Stored data:

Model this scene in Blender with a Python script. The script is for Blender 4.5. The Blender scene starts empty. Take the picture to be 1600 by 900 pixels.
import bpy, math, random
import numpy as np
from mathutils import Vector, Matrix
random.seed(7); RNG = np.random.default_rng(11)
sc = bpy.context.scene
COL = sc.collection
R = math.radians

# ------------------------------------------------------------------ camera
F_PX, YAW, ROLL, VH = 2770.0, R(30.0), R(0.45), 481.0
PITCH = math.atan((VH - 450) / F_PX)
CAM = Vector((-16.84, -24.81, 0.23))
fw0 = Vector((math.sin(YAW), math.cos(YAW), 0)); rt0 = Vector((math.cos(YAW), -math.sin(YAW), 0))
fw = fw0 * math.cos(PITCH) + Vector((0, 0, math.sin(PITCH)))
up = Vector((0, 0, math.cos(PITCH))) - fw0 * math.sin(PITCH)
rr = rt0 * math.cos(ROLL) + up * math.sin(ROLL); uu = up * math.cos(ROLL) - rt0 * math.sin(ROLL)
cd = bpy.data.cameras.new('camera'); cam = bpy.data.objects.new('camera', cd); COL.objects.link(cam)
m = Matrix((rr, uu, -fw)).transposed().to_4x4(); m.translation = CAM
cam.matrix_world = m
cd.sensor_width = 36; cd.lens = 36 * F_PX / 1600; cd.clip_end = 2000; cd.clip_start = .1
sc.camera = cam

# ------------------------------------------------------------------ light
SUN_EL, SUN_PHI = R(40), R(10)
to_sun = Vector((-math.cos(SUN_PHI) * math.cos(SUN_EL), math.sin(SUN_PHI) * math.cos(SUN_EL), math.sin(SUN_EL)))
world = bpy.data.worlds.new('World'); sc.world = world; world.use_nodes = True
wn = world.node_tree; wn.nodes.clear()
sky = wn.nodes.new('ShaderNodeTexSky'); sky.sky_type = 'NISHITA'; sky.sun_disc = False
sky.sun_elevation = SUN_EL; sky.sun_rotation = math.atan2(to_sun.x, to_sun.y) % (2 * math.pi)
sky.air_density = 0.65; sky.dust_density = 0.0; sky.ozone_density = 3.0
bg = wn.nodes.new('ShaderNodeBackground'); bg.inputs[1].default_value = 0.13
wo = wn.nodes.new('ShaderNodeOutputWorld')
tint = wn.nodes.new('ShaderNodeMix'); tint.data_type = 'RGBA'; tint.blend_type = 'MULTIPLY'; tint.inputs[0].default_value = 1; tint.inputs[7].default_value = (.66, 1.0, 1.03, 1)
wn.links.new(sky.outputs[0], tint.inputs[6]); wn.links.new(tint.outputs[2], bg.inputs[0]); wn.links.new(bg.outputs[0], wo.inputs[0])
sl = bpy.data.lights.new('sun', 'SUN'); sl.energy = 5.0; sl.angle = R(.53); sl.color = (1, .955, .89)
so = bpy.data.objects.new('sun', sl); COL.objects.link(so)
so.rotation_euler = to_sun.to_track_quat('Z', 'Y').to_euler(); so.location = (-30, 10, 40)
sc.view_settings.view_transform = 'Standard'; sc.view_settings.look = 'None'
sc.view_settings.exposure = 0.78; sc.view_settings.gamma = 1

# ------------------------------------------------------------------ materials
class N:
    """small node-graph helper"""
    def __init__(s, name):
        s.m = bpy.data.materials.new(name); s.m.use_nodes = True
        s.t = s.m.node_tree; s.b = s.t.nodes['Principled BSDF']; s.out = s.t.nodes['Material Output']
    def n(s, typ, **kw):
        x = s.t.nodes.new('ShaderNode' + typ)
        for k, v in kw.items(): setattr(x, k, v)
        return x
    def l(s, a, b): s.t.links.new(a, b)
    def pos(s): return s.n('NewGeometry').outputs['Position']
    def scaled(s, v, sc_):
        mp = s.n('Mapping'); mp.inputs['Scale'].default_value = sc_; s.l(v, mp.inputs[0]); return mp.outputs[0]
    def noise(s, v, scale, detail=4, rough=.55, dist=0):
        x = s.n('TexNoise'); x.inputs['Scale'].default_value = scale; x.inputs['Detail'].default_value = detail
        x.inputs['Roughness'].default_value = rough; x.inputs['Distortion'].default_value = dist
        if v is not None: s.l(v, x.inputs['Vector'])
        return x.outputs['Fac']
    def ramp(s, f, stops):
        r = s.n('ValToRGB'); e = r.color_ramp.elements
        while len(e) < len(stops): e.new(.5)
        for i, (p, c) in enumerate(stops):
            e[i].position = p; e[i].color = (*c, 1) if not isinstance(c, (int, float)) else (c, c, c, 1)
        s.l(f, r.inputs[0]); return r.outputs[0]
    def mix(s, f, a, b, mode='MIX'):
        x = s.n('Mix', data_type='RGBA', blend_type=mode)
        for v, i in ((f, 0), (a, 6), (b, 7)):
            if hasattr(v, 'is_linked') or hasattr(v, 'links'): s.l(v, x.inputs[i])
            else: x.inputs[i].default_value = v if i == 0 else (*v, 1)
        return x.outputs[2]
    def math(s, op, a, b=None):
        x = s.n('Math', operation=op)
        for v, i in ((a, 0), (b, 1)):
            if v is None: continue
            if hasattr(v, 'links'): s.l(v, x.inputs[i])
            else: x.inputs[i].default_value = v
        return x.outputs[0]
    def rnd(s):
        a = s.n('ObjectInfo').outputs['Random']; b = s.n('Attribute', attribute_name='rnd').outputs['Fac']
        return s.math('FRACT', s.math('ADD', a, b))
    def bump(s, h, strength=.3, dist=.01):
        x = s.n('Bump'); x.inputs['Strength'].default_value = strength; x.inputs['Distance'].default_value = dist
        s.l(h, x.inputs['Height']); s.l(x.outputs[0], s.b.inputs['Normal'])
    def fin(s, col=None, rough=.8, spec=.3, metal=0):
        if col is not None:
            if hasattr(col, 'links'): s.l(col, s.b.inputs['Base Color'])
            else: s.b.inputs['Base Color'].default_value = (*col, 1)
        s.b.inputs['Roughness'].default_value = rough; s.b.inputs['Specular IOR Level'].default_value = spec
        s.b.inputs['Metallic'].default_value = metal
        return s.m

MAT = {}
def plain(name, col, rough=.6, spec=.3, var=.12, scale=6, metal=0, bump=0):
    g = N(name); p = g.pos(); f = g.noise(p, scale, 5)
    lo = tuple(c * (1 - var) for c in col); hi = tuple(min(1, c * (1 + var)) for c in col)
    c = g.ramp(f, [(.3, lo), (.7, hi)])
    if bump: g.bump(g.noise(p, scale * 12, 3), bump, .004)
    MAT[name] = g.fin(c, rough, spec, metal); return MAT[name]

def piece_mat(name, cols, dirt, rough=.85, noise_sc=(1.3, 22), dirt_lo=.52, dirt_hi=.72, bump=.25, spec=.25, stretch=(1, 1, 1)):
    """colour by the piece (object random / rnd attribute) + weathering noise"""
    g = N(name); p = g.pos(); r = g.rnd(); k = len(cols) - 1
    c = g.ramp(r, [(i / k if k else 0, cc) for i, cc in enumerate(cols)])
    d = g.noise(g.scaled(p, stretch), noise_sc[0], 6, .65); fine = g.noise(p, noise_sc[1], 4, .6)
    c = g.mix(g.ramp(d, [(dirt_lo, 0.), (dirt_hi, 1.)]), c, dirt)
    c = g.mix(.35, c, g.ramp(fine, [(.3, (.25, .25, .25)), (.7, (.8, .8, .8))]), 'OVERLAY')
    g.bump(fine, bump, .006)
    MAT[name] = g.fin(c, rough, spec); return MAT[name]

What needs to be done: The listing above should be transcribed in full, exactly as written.

Result of the task:
Model this scene in Blender with a Python script. The script is for Blender 4.5. The Blender scene starts empty. Take the picture to be 1600 by 900 pixels.
import bpy, math, random
import numpy as np
from mathutils import Vector, Matrix
random.seed(7); RNG = np.random.default_rng(11)
sc = bpy.context.scene
COL = sc.collection
R = math.radians

# ------------------------------------------------------------------ camera
F_PX, YAW, ROLL, VH = 2770.0, R(30.0), R(0.45), 481.0
PITCH = math.atan((VH - 450) / F_PX)
CAM = Vector((-16.84, -24.81, 0.23))
fw0 = Vector((math.sin(YAW), math.cos(YAW), 0)); rt0 = Vector((math.cos(YAW), -math.sin(YAW), 0))
fw = fw0 * math.cos(PITCH) + Vector((0, 0, math.sin(PITCH)))
up = Vector((0, 0, math.cos(PITCH))) - fw0 * math.sin(PITCH)
rr = rt0 * math.cos(ROLL) + up * math.sin(ROLL); uu = up * math.cos(ROLL) - rt0 * math.sin(ROLL)
cd = bpy.data.cameras.new('camera'); cam = bpy.data.objects.new('camera', cd); COL.objects.link(cam)
m = Matrix((rr, uu, -fw)).transposed().to_4x4(); m.translation = CAM
cam.matrix_world = m
cd.sensor_width = 36; cd.lens = 36 * F_PX / 1600; cd.clip_end = 2000; cd.clip_start = .1
sc.camera = cam

# ------------------------------------------------------------------ light
SUN_EL, SUN_PHI = R(40), R(10)
to_sun = Vector((-math.cos(SUN_PHI) * math.cos(SUN_EL), math.sin(SUN_PHI) * math.cos(SUN_EL), math.sin(SUN_EL)))
world = bpy.data.worlds.new('World'); sc.world = world; world.use_nodes = True
wn = world.node_tree; wn.nodes.clear()
sky = wn.nodes.new('ShaderNodeTexSky'); sky.sky_type = 'NISHITA'; sky.sun_disc = False
sky.sun_elevation = SUN_EL; sky.sun_rotation = math.atan2(to_sun.x, to_sun.y) % (2 * math.pi)
sky.air_density = 0.65; sky.dust_density = 0.0; sky.ozone_density = 3.0
bg = wn.nodes.new('ShaderNodeBackground'); bg.inputs[1].default_value = 0.13
wo = wn.nodes.new('ShaderNodeOutputWorld')
tint = wn.nodes.new('ShaderNodeMix'); tint.data_type = 'RGBA'; tint.blend_type = 'MULTIPLY'; tint.inputs[0].default_value = 1; tint.inputs[7].default_value = (.66, 1.0, 1.03, 1)
wn.links.new(sky.outputs[0], tint.inputs[6]); wn.links.new(tint.outputs[2], bg.inputs[0]); wn.links.new(bg.outputs[0], wo.inputs[0])
sl = bpy.data.lights.new('sun', 'SUN'); sl.energy = 5.0; sl.angle = R(.53); sl.color = (1, .955, .89)
so = bpy.data.objects.new('sun', sl); COL.objects.link(so)
so.rotation_euler = to_sun.to_track_quat('Z', 'Y').to_euler(); so.location = (-30, 10, 40)
sc.view_settings.view_transform = 'Standard'; sc.view_settings.look = 'None'
sc.view_settings.exposure = 0.78; sc.view_settings.gamma = 1

# ------------------------------------------------------------------ materials
class N:
    """small node-graph helper"""
    def __init__(s, name):
        s.m = bpy.data.materials.new(name); s.m.use_nodes = True
        s.t = s.m.node_tree; s.b = s.t.nodes['Principled BSDF']; s.out = s.t.nodes['Material Output']
    def n(s, typ, **kw):
        x = s.t.nodes.new('ShaderNode' + typ)
        for k, v in kw.items(): setattr(x, k, v)
        return x
    def l(s, a, b): s.t.links.new(a, b)
    def pos(s): return s.n('NewGeometry').outputs['Position']
    def scaled(s, v, sc_):
        mp = s.n('Mapping'); mp.inputs['Scale'].default_value = sc_; s.l(v, mp.inputs[0]); return mp.outputs[0]
    def noise(s, v, scale, detail=4, rough=.55, dist=0):
        x = s.n('TexNoise'); x.inputs['Scale'].default_value = scale; x.inputs['Detail'].default_value = detail
        x.inputs['Roughness'].default_value = rough; x.inputs['Distortion'].default_value = dist
        if v is not None: s.l(v, x.inputs['Vector'])
        return x.outputs['Fac']
    def ramp(s, f, stops):
        r = s.n('ValToRGB'); e = r.color_ramp.elements
        while len(e) < len(stops): e.new(.5)
        for i, (p, c) in enumerate(stops):
            e[i].position = p; e[i].color = (*c, 1) if not isinstance(c, (int, float)) else (c, c, c, 1)
        s.l(f, r.inputs[0]); return r.outputs[0]
    def mix(s, f, a, b, mode='MIX'):
        x = s.n('Mix', data_type='RGBA', blend_type=mode)
        for v, i in ((f, 0), (a, 6), (b, 7)):
            if hasattr(v, 'is_linked') or hasattr(v, 'links'): s.l(v, x.inputs[i])
            else: x.inputs[i].default_value = v if i == 0 else (*v, 1)
        return x.outputs[2]
    def math(s, op, a, b=None):
        x = s.n('Math', operation=op)
        for v, i in ((a, 0), (b, 1)):
            if v is None: continue
            if hasattr(v, 'links'): s.l(v, x.inputs[i])
            else: x.inputs[i].default_value = v
        return x.outputs[0]
    def rnd(s):
        a = s.n('ObjectInfo').outputs['Random']; b = s.n('Attribute', attribute_name='rnd').outputs['Fac']
        return s.math('FRACT', s.math('ADD', a, b))
    def bump(s, h, strength=.3, dist=.01):
        x = s.n('Bump'); x.inputs['Strength'].default_value = strength; x.inputs['Distance'].default_value = dist
        s.l(h, x.inputs['Height']); s.l(x.outputs[0], s.b.inputs['Normal'])
    def fin(s, col=None, rough=.8, spec=.3, metal=0):
        if col is not None:
            if hasattr(col, 'links'): s.l(col, s.b.inputs['Base Color'])
            else: s.b.inputs['Base Color'].default_value = (*col, 1)
        s.b.inputs['Roughness'].default_value = rough; s.b.inputs['Specular IOR Level'].default_value = spec
        s.b.inputs['Metallic'].default_value = metal
        return s.m

MAT = {}
def plain(name, col, rough=.6, spec=.3, var=.12, scale=6, metal=0, bump=0):
    g = N(name); p = g.pos(); f = g.noise(p, scale, 5)
    lo = tuple(c * (1 - var) for c in col); hi = tuple(min(1, c * (1 + var)) for c in col)
    c = g.ramp(f, [(.3, lo), (.7, hi)])
    if bump: g.bump(g.noise(p, scale * 12, 3), bump, .004)
    MAT[name] = g.fin(c, rough, spec, metal); return MAT[name]

def piece_mat(name, cols, dirt, rough=.85, noise_sc=(1.3, 22), dirt_lo=.52, dirt_hi=.72, bump=.25, spec=.25, stretch=(1, 1, 1)):
    """colour by the piece (object random / rnd attribute) + weathering noise"""
    g = N(name); p = g.pos(); r = g.rnd(); k = len(cols) - 1
    c = g.ramp(r, [(i / k if k else 0, cc) for i, cc in enumerate(cols)])
    d = g.noise(g.scaled(p, stretch), noise_sc[0], 6, .65); fine = g.noise(p, noise_sc[1], 4, .6)
    c = g.mix(g.ramp(d, [(dirt_lo, 0.), (dirt_hi, 1.)]), c, dirt)
    c = g.mix(.35, c, g.ramp(fine, [(.3, (.25, .25, .25)), (.7, (.8, .8, .8))]), 'OVERLAY')
    g.bump(fine, bump, .006)
    MAT[name] = g.fin(c, rough, spec); return MAT[name]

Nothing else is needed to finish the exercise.